I was devastated when my young and talented friend put a gun to his head and killed himself in his mother’s kitchen. He seemed so happy the day before. That’s how they are . . .happy because they have it figured out, a way out of the pain, whatever the pain is it’s going away. It’s selfish. It’s devastating to use left behind to deal with the guilt and anger wrapped up in mourning. The thing is that after a lot of time I get it. I understand how alone he felt how sad he was and how ready for it all to end. I’ve found forgiveness in myself for not seeing it in him and in him for ending the life of such a beautiful being. May all find peace.
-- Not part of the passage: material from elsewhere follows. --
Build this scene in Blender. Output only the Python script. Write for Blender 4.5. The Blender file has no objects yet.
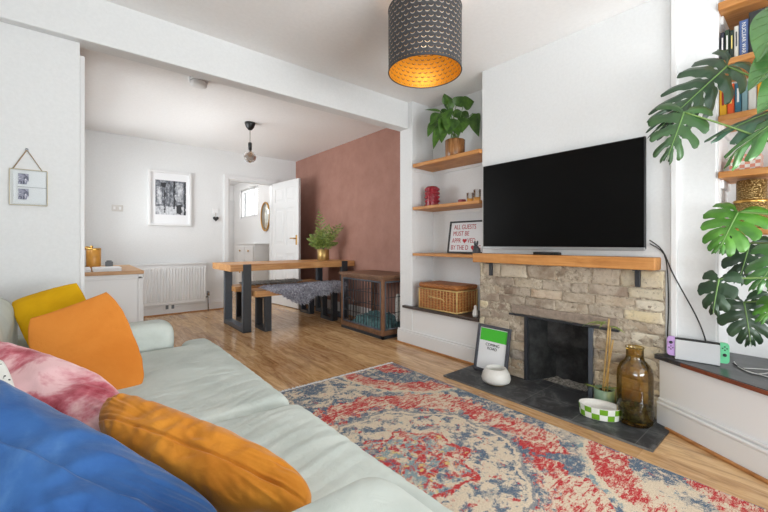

Jean, your comment gave me great pause. I'm sorry for making a connection back to such a personal, painful thing. My thoughts are with you.
Milly, your comment too struck me hard. Such a storm of emotions to be close to someone who does this. I glad that you have emerged from the devastation. My thoughts are with you too.
August 9, 1997... a long time ago.
I went through the grieving cycles several times before making peace.
Anger was the hardest. Tinges of it still try to surface once in a great while. No point in anger any more, though. It's done. And, I'm still living and loving life.
No worries, dear.
(the story I wrote for your contest was done before you posted this. a bit weird, that, but I won't change it. Can we submit more than one?)
Jean, I'm not suprised that the harder emotion still try to cut through sometimes. It sounds like you've comes a long way, though. Hard earned, I have absolutely no doubt.
(As for the contest, I do limit entries one to a person. You can check out the general rules by clicking on the last contest, In Vino Veritas, on the sidebar.)
This has so heartfelt comments that nothing needs to be said anymore. Except for the fact that its a great piece of writing. One I'll remember for a long time.